In a coup for newer teachers, educators will no longer be able to “bump” teachers with less seniority out of a coveted school slot.


“I’ve always believed that teachers deserve considerably higher pay and better working conditions, but arcane work rules that get in the way of teaching and learning need to be removed from the contract, and this goes a measure towards accomplishing that goal,” the chairwoman of the City Council’s Committee on Education, Eva Moskowitz, said.


The new pact is expected to cost the city $350 million more than it budgeted for the current fiscal year, increasing to $600 million and then to $750 million when it takes full effect in following years.


Because the contract is retroactive, teachers will also receive a sizeable check in December, ranging between $2,819 and $5,771, depending on seniority.


The new pact will expire on October 12, 2007. The teachers have been working without a contract for about two and a half years.

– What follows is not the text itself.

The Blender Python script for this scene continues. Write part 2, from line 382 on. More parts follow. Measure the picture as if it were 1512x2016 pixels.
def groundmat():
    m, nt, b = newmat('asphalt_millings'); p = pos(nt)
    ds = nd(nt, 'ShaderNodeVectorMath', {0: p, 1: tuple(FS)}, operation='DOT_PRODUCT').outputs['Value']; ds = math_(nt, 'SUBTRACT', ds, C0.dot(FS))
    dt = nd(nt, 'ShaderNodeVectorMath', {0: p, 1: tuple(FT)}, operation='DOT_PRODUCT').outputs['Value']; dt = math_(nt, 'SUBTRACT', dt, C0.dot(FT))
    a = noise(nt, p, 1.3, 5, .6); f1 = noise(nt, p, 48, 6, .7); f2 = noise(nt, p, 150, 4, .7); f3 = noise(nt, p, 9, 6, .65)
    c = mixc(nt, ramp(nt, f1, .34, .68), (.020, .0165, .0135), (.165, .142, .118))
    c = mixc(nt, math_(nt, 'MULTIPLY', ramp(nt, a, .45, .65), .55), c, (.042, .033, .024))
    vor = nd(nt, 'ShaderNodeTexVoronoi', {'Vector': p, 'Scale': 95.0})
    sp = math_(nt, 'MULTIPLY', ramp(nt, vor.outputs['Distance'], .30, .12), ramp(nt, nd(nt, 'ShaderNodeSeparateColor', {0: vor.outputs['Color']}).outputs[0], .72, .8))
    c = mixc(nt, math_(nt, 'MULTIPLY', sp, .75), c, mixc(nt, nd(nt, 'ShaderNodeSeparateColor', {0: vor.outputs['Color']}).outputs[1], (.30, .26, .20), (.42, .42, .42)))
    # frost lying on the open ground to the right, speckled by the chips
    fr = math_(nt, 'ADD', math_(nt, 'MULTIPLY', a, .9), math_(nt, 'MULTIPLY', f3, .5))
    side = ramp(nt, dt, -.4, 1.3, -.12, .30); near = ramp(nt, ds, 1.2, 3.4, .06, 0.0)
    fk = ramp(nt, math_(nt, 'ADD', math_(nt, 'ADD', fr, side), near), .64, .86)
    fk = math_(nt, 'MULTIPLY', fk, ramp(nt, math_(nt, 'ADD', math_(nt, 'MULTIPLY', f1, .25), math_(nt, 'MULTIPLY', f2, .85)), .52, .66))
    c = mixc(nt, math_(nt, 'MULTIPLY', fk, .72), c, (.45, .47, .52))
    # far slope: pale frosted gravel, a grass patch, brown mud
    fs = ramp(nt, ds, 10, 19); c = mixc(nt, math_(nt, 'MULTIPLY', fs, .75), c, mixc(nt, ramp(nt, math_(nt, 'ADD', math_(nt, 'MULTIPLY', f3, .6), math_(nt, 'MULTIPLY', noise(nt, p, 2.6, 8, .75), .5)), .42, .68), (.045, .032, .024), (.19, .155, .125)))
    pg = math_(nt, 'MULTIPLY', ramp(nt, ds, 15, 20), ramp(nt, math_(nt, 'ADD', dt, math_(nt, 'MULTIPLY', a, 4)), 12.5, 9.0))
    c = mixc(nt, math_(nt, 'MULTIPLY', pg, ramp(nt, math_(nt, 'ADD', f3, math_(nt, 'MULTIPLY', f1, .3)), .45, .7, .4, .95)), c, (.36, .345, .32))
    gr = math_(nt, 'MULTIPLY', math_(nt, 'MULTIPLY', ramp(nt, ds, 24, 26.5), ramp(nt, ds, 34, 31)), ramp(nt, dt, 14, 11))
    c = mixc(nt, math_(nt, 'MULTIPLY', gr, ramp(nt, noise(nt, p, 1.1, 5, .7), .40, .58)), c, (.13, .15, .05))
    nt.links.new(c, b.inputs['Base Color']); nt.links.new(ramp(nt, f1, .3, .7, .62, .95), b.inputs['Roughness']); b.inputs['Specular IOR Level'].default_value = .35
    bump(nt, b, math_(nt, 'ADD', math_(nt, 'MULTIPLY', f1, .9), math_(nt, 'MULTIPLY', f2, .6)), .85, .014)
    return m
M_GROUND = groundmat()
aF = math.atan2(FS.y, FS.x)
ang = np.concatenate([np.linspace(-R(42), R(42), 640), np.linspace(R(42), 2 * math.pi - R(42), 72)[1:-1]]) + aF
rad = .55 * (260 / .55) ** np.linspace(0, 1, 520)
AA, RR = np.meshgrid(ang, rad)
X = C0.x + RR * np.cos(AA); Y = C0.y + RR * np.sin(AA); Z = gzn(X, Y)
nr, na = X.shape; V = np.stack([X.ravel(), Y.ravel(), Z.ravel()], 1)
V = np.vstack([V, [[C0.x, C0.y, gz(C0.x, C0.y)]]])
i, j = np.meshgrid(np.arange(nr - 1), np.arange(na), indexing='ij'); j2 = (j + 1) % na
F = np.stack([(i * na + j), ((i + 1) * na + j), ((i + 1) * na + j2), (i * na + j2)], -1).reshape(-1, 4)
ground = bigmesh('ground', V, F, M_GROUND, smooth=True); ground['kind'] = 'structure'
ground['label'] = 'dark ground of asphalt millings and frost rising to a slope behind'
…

Ms. Weingarten said the union will now focus on fighting for smaller class sizes and making pre-kindergarten available to all 4-year-olds.


Mayor Bloomberg said last night that he looked forward to working with the union.


“I am pleased that the UFT has ratified a new contract; it is good for teachers, the City, and most importantly, our school children,” he said in a statement. “The new contract gives teachers a substantial raise and enables the Department of Education to implement changes to further efforts to reform and improve the entire school system.”


Jeffrey Kaufman, a teacher at the Austin MacCormick Island Academy on Rikers Island who helped lead the charge against the contract, said he thought the close vote sent a strong message to the union. “We’re telling the leadership that they’re not leading the union properly. I think our message came out clearly, and I think it’s going to be a very difficult next couple of years,” he said.


Education historian Diane Ravitch said the contract will mean “52 months of labor peace,” but said she didn’t think it would have great implications for the classroom. “I think that in terms of reform everything depends on what comes out of Tweed and what kind of results they can show over time,” she said.